The two kingdoms of Egypt and Syria, which had so long striven and
vied with each other in every respect, fell nearly about the same time
without resistance into the power of the Romans. If these made no use
of the alleged or real testament of Alexander II. (673) {81 B.C.}
and did not then annex the land, the last rulers of the Lagid house
were confessedly in the position of clients of Rome; the senate decided
in disputes as to the throne, and after the Roman governor of Syria,
Aulus Gabinius, had with his troops brought back the king Ptolemaeus
Auletes to Egypt (699; comp. iv. 160) {55. iv. 153.}, the Roman legions
did not again leave the land.

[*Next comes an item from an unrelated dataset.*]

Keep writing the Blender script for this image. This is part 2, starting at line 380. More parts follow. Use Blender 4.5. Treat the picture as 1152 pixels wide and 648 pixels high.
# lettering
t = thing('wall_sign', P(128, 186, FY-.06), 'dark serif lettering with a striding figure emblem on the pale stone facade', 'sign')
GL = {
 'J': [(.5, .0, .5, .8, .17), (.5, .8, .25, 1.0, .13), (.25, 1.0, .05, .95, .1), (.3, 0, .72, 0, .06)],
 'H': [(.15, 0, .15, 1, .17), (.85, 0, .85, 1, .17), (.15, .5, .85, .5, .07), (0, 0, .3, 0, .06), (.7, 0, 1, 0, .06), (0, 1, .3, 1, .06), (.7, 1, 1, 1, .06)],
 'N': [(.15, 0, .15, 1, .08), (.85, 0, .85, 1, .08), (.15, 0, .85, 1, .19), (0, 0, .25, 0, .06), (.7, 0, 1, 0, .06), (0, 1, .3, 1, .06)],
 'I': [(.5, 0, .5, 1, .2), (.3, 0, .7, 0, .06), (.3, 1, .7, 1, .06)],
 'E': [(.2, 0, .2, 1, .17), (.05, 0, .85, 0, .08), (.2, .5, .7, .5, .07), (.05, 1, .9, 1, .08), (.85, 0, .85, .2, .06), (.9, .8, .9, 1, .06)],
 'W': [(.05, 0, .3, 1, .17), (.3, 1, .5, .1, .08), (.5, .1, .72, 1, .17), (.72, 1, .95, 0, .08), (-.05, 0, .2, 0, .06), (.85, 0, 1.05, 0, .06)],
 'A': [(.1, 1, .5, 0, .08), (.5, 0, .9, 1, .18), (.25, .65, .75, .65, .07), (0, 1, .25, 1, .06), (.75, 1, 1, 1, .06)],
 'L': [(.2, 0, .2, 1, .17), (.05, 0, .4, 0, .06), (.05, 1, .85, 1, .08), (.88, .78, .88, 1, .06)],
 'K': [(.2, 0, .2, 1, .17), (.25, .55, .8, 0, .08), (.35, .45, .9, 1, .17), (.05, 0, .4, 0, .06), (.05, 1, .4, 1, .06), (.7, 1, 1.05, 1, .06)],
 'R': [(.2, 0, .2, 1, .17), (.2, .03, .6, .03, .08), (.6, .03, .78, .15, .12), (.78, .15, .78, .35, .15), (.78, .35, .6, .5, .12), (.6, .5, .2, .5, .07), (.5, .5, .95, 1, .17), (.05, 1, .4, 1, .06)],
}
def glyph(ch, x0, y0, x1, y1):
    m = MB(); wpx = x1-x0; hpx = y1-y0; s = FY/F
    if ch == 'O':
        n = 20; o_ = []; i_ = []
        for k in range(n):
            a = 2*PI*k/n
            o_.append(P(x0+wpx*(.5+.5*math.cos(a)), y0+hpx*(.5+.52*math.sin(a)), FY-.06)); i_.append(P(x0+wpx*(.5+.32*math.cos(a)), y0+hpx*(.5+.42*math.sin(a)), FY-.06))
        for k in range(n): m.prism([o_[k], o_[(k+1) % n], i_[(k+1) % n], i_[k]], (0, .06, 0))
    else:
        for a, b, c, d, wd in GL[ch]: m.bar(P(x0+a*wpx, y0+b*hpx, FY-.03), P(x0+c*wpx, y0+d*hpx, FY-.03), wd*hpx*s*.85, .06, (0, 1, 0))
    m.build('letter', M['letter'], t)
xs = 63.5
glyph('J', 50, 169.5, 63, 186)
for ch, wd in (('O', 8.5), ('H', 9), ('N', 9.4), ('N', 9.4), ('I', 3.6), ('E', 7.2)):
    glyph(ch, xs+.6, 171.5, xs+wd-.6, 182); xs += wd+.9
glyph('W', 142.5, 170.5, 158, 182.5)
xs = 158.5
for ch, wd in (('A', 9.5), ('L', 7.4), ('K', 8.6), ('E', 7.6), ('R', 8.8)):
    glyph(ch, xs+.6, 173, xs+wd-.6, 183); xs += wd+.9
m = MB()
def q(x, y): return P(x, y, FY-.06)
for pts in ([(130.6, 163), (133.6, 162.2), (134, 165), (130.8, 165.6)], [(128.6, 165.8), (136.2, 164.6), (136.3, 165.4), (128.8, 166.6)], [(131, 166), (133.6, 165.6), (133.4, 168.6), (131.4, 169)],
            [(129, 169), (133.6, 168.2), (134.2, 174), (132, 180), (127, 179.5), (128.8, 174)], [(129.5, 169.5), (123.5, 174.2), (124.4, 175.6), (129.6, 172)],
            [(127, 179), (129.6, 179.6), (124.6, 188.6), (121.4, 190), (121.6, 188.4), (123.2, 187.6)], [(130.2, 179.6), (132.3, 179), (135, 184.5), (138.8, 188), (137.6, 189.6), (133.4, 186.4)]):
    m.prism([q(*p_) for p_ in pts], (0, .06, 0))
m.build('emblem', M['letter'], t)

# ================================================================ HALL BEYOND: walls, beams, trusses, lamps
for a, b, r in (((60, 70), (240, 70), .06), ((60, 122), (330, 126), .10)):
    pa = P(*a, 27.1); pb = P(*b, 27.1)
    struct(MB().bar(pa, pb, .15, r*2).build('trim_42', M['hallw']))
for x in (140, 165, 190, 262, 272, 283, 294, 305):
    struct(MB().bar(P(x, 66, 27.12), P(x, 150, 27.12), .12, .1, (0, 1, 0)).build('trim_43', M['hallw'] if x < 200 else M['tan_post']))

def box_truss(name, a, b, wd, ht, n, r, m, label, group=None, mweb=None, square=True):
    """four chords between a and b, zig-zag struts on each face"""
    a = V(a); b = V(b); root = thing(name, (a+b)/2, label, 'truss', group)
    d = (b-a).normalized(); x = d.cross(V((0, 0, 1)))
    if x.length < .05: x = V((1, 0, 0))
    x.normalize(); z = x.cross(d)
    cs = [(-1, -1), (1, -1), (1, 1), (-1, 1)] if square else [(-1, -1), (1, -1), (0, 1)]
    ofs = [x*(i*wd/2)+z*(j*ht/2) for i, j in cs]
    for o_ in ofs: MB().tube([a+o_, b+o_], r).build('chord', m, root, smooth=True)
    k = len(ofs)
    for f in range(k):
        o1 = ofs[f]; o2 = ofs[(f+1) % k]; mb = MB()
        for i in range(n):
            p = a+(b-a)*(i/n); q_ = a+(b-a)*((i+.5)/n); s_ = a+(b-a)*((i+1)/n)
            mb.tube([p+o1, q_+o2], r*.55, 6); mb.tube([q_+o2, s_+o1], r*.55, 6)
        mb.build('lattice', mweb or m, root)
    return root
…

Like the other client-kings, the rulers
of Egypt took part in the civil wars on the summons of the government
recognised by them or rather imposing itself on them; and, if it must
remain undecided what part Antonius in the fanciful eastern empire of
his dreams had destined for the native land of the wife whom he loved
too well (p. 25), at any rate the government of Antonius in Alexandria,
as well as the last struggle in the last civil war before the gates of
that city, belongs as little to the special history of Egypt as the
battle of Actium to that of Epirus. But doubtless this catastrophe, and
the death connected with it of the last prince of the Lagid house, gave
occasion for Augustus not to fill up again the vacant throne, but to
take the kingdom of Egypt under his own administration. This annexation
of the last portion of the coast of the Mediterranean to the sphere
of direct Roman administration, and the settlement, coincident with
it in point of time and of organic connection, of the new monarchy,
mark--as regards the constitution and administration of the huge empire
respectively--the turning-point, the end of the old and the beginning
of a new epoch.
 
[Sidenote: Egypt exclusively an imperial possession.]
 
The incorporation of Egypt into the Roman empire was accomplished
after an abnormal fashion, in so far as the principle--elsewhere
dominating the state--of dyarchy, _i.e._ of the joint rule of the two
supreme imperial powers, the princeps and the senate, found--apart from
some subordinate districts--no application in Egypt alone;[198] but,
on the contrary, in this land the senate as such, as well as every
individual of its members, were cut off from all participation in the
government, and indeed senators and persons of senatorial rank were
even prohibited from setting foot in this province.[199] We must not
conceive of this position as if Egypt were connected with the rest of
the empire only by a personal union; the princeps is, according to
the meaning and spirit of the Augustan organisation, an integral and
permanently acting element of the Roman polity just like the senate,
and his rule over Egypt is quite as much a part of the imperial rule as
is the rule of the proconsul of Africa.[200] We may rather illustrate
the exact constitutional position by saying that the British Empire
would find itself in the same plight if the ministry and Parliament
should be taken into account only for the motherland, whereas the
colonies should have to obey the absolute government of the Empress of
India. What motives determined the new monarch at the very outset of
his sole rule to adopt this deeply influential and at no time assailed
arrangement, and how it affected the general political relations, are
matters belonging to the general history of the empire; here we have to
set forth how the internal relations of Egypt shaped themselves under the imperial rule.